Posted by ChrisH at 1/29/2001 5:09 PM EST


Engineer on team #330, Beach 'Bots, from Hope Chapel Academy and NASA JPL, J & F Machine, Raytheon, et al.


In Reply to: single acting valves -- FIRST, you're scaring me...
Posted by Joe Johnson on 1/29/2001 2:31 PM EST:



: Is anybody else worried that the "STOP" button may actually make some robots move violently?


Joe,

You are right to be concerned. However there is a solution right in the box with the other pnuematic stuff. It's called a pilot operated check valve. Used properly it will cause a single solenoid valve to act like a double. As I recall there are two of them. I learned about this at a seminar held by Team 22 HOMER last weekend, but it's also in the manual (which somebody had borrowed or I would have read it before)

The setup we got this year is powerful enough to hurt people badly if not used with care, but the same could be said of the battery we use, or the motors, or surgical tubing for that matter.

I highly recommend that any pnuematic setup be "breadboarded" and tested before installation on the robot.
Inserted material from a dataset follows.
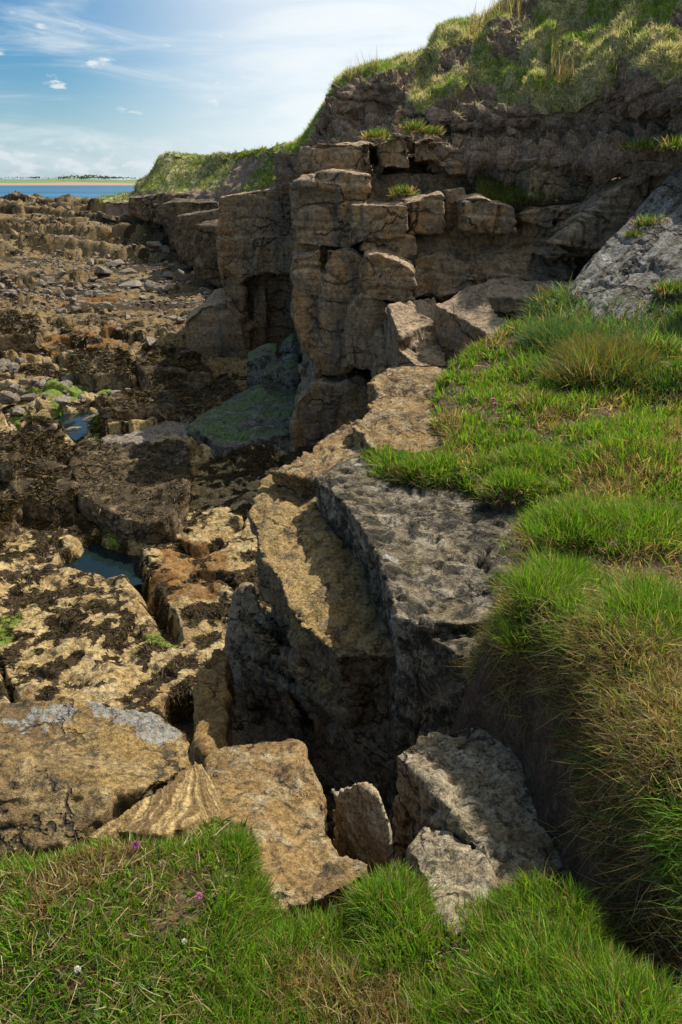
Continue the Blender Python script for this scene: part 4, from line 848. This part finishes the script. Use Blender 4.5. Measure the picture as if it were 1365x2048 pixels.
# ------------------------------------------------------------------ hill grass
def soil_of(obj): 
    a = np.empty(len(obj.data.vertices), np.float32); obj.data.attributes['soil'].data.foreach_get('value', a); return a
def scatter_hill(obj, n, name, label, Lr, Wr, s1, seed, pal_a, pal_b, soil_thin=.04):
    me = obj.data; so_ = soil_of(obj); me.calc_loop_triangles(); k = len(me.loop_triangles); t = np.empty(k * 3, np.int32); me.loop_triangles.foreach_get('vertices', t); t = t.reshape(-1, 3); sm = so_[t].mean(1)
    P, N = getv(me); 
    fac = np.clip(1 - sm * 1.15, soil_thin, 1)
    pts, nr_ = sample(me, n, lambda c, nn: inview(c, 60, 60) * fac / (c[:, 1] ** 1.2))
    nr_[nr_[:, 2] < 0] *= -1
    n = len(pts); a = fbm(pts / s1, 4, seed); b = fbm(pts / (s1 * .25), 3, seed + 3)
    g = RNG.random(n) < sstep(-.12, .30, a + .5 * b)
    col = np.where(g[:, None], pick_cols(n, *pal_a), pick_cols(n, *pal_b))
    L_ = RNG.uniform(*Lr, n) * (1 + .6 * b); 
    dirs = nr_ * .6 + np.array((0, 0, .55)) + RNG.normal(size=(n, 3)) * .38
    return grass_obj(name, [blade_arrays(pts, dirs, np.clip(L_, Lr[0] * .5, None), RNG.uniform(*Wr, n), RNG.uniform(.1, .9, n), col, 3)], M['grass'], label)
scatter_hill(HILL, 150000, 'hill_grass', 'rough grass with straw and green clumps on the slope above the cliff', (.04, .12), (.007, .012), .9, 211,
             ([(.18, .33, .03), (.30, .42, .05), (.25, .28, .06), (.15, .24, .05)], [3, 3, 3, 3]), ([(.72, .64, .42), (.60, .52, .34), (.26, .28, .06), (.40, .40, .18)], [3, 3, 2, 3]))
scatter_hill(HEAD, 45000, 'headland_grass', 'green grass on the headland beyond the cliff', (.10, .28), (.03, .06), 3, 217,
             ([(.17, .28, .04), (.22, .32, .045), OLIVE], [3, 2, 3]), ([(.17, .20, .05), (.32, .29, .13), (.10, .15, .04)], [3, 2, 2]))
# seed stalks on the skyline of the hill
sx = np.concatenate([RNG.uniform(690, 760, 60), RNG.uniform(940, 1040, 110), RNG.uniform(1100, 1365, 200)])
sp = np.array([W(x, np.interp(x, [690, 760, 830, 884, 950, 1030, 1120, 1365], [160, 138, 125, 82, 50, 5, 150, 220]) + RNG.uniform(2, 26), Y=np.interp(x, [690, 1030, 1100, 1365], [16.3, 15.6, 13, 11.3])) for x in sx])
n = len(sp); grass_obj('seed_stalks', [blade_arrays(sp, RNG.normal(size=(n, 3)) * .15 + (0, 0, 1), RNG.uniform(.2, .55, n), np.full(n, .012), RNG.uniform(0, .35, n), pick_cols(n, [STRAW, (.2, .16, .08)], [1, 1]), 4)], M['grass'], 'thin dry grass stalks standing on the hill against the sky')

# ------------------------------------------------------------------ seaweed fronds on the shore
at = SHORE.data.attributes['weed']; wa = np.empty(len(SHORE.data.vertices), np.float32); at.data.foreach_get('value', wa)
me = SHORE.data; me.calc_loop_triangles(); k = len(me.loop_triangles); tt = np.empty(k * 3, np.int32); me.loop_triangles.foreach_get('vertices', tt); tt = tt.reshape(-1, 3); wm = wa[tt].mean(1)
wp, wn_ = sample(me, 150000, lambda c, n: inview(c, 40, 40) * (wm > .5) * wm * (c[:, 1] < 27) / (c[:, 1] ** 1.1))
parts = [(wp, wn_)]
for o in list(COL.objects):
    if o.name.split('.')[0] == 'shore_rock' and o.data.materials[0] == M['weedrock']:
        q_, n_ = sample(o.data, 4500, lambda c, n: sstep(.2, .6, n[:, 2]) * (pn(c / .4 + 3, 5) > -.25), M4=o.location); parts.append((q_, n_))
wp = np.concatenate([a for a, b in parts]); wn_ = np.concatenate([b for a, b in parts]); n = len(wp); dd = np.linalg.norm(wp, axis=1)
fa = 5 * fbm(wp / .45, 3, 131); dirs = wn_ * .28 + RNG.normal(size=(n, 3)) * .28 + np.stack([np.cos(fa), np.sin(fa) - .4, fa * 0], 1) * .8; dirs[:, 2] = np.abs(dirs[:, 2]) * .22 + .04
col = pick_cols(n, [(.035, .023, .007), (.08, .052, .013), (.16, .105, .024), (.018, .013, .006)], [4, 5, 1.6, 2], .15)
L_ = RNG.uniform(.03, .09, n) * np.clip(dd / 9, .8, 2.2)
grass_obj('seaweed', [blade_arrays(wp, dirs, L_, L_ * RNG.uniform(.12, .25, n), RNG.uniform(.2, .8, n), col, 3)], M['weed'], 'dark brown wrack lying in patches over the shore rock')

# ------------------------------------------------------------------ loose stones on the shore
def stone_mesh(seed, sub=3):
    bm = bmesh.new(); bmesh.ops.create_icosphere(bm, subdivisions=sub, radius=1)
    V = np.array([v.co for v in bm.verts]); r = np.random.default_rng(seed)
    for _ in range(16):                                      # planed faces of a split block
        nv = r.normal(size=3); nv[2] *= .8; nv /= np.linalg.norm(nv); k = r.uniform(.45, .75); d = V @ nv; V = V - np.clip(d - k, 0, None)[:, None] * nv
    V *= np.array((1, r.uniform(.6, .9), r.uniform(.35, .7)))
    V += .07 * fbm(V * 1.6, 3, seed)[:, None] * V
    V /= np.abs(V).max()
    F = np.array([[v.index for v in f.verts] for f in bm.faces]); bm.free(); return V, F
SV = [stone_mesh(300 + k) for k in range(10)]
SM = [mkmesh('stone', v - np.array((0, 0, v[:, 2].min() * .75)), f, M['stone'], False) for v, f in SV]
def shz(x, y): return float(shore_h(np.array([x]), np.array([y]))[0])
def place_stone(px, py, wpx, name, label, group, v=None, rot=None, flat=1.0, zb=ZS):
    p = W(px, py, z=zb)
    for _ in range(3): p = W(px, py, z=max(shz(p[0], p[1]), ZS - .5))
    dep = PX(p)[2]; s = wpx / FPX * dep / 2
    o = bpy.data.objects.new(name, SM[v if v is not None else int(RNG.integers(10))]); COL.objects.link(o)
    o.location = p; o.rotation_euler = (RNG.normal() * .12, RNG.normal() * .12, RNG.uniform(0, 6.28) if rot is None else rot); o.scale = (s, s * RNG.uniform(.8, 1.1), s * flat * RNG.uniform(.8, 1.2))
    return tag(o, label, 'boulder', group)
for px, py, w_, lab in ((100, 566, 42, 'grey boulder standing alone on the left of the stony shore'), (238, 530, 50, 'flat slab-like grey boulder in the middle of the stony shore'), (252, 548, 38, 'grey boulder just below the flat slab-like one'),
                       (390, 556, 26, 'squarish boulder near the far cliff foot'), (312, 492, 36, 'dark grey boulder lying by the green weed'), (153, 624, 24, 'pale round boulder at the left of a tight cluster'), (215, 620, 36, 'grey rounded boulder heading a tight cluster'),
                       (231, 625, 24, 'pale tan boulder in the tight cluster'), (240, 662, 22, 'small boulder below the tight cluster'), (416, 590, 26, 'upright dark boulder beside the far cliff foot'), (10, 735, 60, 'pale boulder cut by the left edge of the photo'), (5, 690, 40, 'light grey boulder at the left edge above another'),
                       (60, 800, 46, 'pale stone with yellow-green algae on its side by the small pool'), (265, 575, 60, 'broad tan rock hump among small stones'), (120, 596, 26, 'dark boulder sitting in a shallow pool'), (215, 523, 34, 'long grey stone behind the flat slab-like boulder'),
                       (60, 640, 50, 'purple-brown rock step on the left shore'), (345, 640, 34, 'grey stone below the cliff shoulder'), (300, 690, 34, 'brown stone at the edge of the channel'), (20, 800, 40, 'tan stone near the left edge above the weedy boulder')):
    place_stone(px, py, w_, 'boulder', lab, None, flat=.45 if w_ > 44 else .8)
zones = [(0, 445, 505, 600, 85, (8, 34)), (0, 440, 470, 520, 50, (6, 16)), (120, 385, 590, 665, 55, (8, 26)), (0, 260, 640, 870, 110, (9, 46))]
lbl = ('small angular grey stone lying loose on the open shore', 'small rounded tan stone lying on the weedy shore'); kcount = 0
for x0, x1, y0, y1, nn, (a, b) in zones:
    for _ in range(nn):
        w_ = a + (b - a) * RNG.random() ** 2.2
        place_stone(RNG.uniform(x0, x1), RNG.uniform(y0, y1), w_, 'shore_stone', 'loose stone scattered among many others on the rocky shore', 'loose stones scattered over the shore'); kcount += 1
# finer shingle: past counting
Vs, Fs, off = [], [], 0
lowv = [stone_mesh(340 + k, 1) for k in range(6)]
sx = np.concatenate([RNG.uniform(0, 450, 3600), RNG.uniform(0, 420, 1200)]); sy = np.concatenate([460 + 150 * RNG.random(3600), 600 + 120 * RNG.random(1200) ** 1.5])
pw = np.array([W(a, b, z=ZS) for a, b in zip(sx, sy)]); pz = shore_h(pw[:, 0], pw[:, 1])
ok = fbm(p2(pw[:, 0], pw[:, 1]) / 2.5, 3, 230) > -.12
for i in np.nonzero(ok)[0]:
    v, f = lowv[i % 6]; s = (3 + 10 * RNG.random() ** 2) / FPX * PX(pw[i])[2] / 2; a = RNG.uniform(0, 6.28); R = np.array(((math.cos(a), -math.sin(a), 0), (math.sin(a), math.cos(a), 0), (0, 0, 1)))
    Vs.append((v * s) @ R.T + (pw[i, 0], pw[i, 1], pz[i] + .15 * s)); Fs.append(f + off); off += len(v)
tag(link('shingle', mkmesh('shingle', np.concatenate(Vs), np.concatenate(Fs), M['stone'], False)), 'fine shingle and cobbles between the boulders of the shore', kind='stuff')

# ------------------------------------------------------------------ flowers (things)
def flower(px, py, hz, r, cols_, lab, stem=.05, base=None):
    b = at_ground(px, py) if base is None else W(px, py, **base)
    d = np.linalg.norm(b); top = b + np.array((RNG.normal() * .006, -.01, hz))
    e = bpy.data.objects.new('thrift_flower', None); COL.objects.link(e); e.location = b; e.empty_display_size = .02; tag(e, lab, 'flower')
    v, q, t_, c = blade_arrays(np.repeat(b[None], 3, 0) - b, np.repeat((top - b)[None], 3, 0), np.full(3, hz), np.full(3, .0025), np.full(3, .02), np.full((3, 3), (.10, .13, .04)), 3)
    link('stem', mkmesh('stem', v, [q, t_], M['grass'], cols=c), e)
    n = 70; dr = RNG.normal(size=(n, 3)); dr /= np.linalg.norm(dr, axis=1)[:, None]; dr[:, 2] = np.abs(dr[:, 2]) * .9 - .25
    v, q, t_, c = blade_arrays(np.repeat((top - b)[None], n, 0), dr, np.full(n, r), np.full(n, r * .9), RNG.uniform(0, .4, n), pick_cols(n, cols_, [1] * len(cols_), .15), 2)
    link('flower_head', mkmesh('flower_head', v, [q, t_], M['petal'], cols=np.clip(c, 0, 1)), e)
PINK = [(.62, .26, .46), (.55, .20, .40), (.70, .38, .55)]; DRIED = [(.45, .33, .2), (.5, .4, .28)]; WHITE = [(.75, .75, .72), (.8, .8, .8)]
for px, py, hz, r, cc_, lab in ((952, 815, .07, .022, PINK, 'pink thrift head leftmost of the group on the grassy ledge'), (985, 815, .07, .022, PINK, 'pink thrift head, upper of a touching pair on the grassy ledge'), (992, 825, .07, .022, PINK, 'pink thrift head, lower of a touching pair on the grassy ledge'), (1029, 822, .06, .016, PINK, 'small pink thrift head just right of the touching pair'),
                              (1226, 1105, .05, .016, PINK, 'single pink thrift head on the turf right of the largest cushion'), (1130, 760, .07, .014, PINK, 'pink thrift head left of another before the tall tussocks'), (1146, 755, .07, .014, PINK, 'pink thrift head right of another before the tall tussocks'),
                              (1037, 1005, .07, .014, DRIED, 'dried brown flower head, upper of two beside the lichen block'), (1022, 1025, .06, .012, DRIED, 'dried brown flower head, lower of two beside the lichen block'),
                              (281, 1702, .035, .012, [(.45, .12, .38), (.36, .09, .3)], 'purple thrift head against the folded striped rock'), (340, 1690, .045, .012, [(.45, .12, .38), (.36, .09, .3)], 'purple thrift head right of another against the striped rock'), (404, 1800, .03, .010, PINK, 'pink thrift head low in the foreground turf'),
                              (329, 1735, .03, .009, DRIED, 'pale dried flower head in the foreground turf'), (162, 1940, .02, .008, WHITE, 'tiny white flower in the foreground turf at left'), (368, 1885, .02, .007, WHITE, 'tiny white speck of flower in the middle of the turf')):
    flower(px, py, hz, r, cc_, lab)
This will help find unexpected operating modes (ie. "bugs" or "features" to you software guys and gals). In aircraft-land we actually mock up the entire hydraulic set-up of a new aircraft on a big steel frame called the "iron bird". The Iron Bird "flies" many hundreds of hours before the "real" airplane gets air under the tires once. The whole purpose is to find out if the system does anything unexpected. If the big boys that do it for money spend time on it maybe you should too!

With pnuematics as with any other power source, use it responsibly! AND READ THE MANUAL FIRST!!!!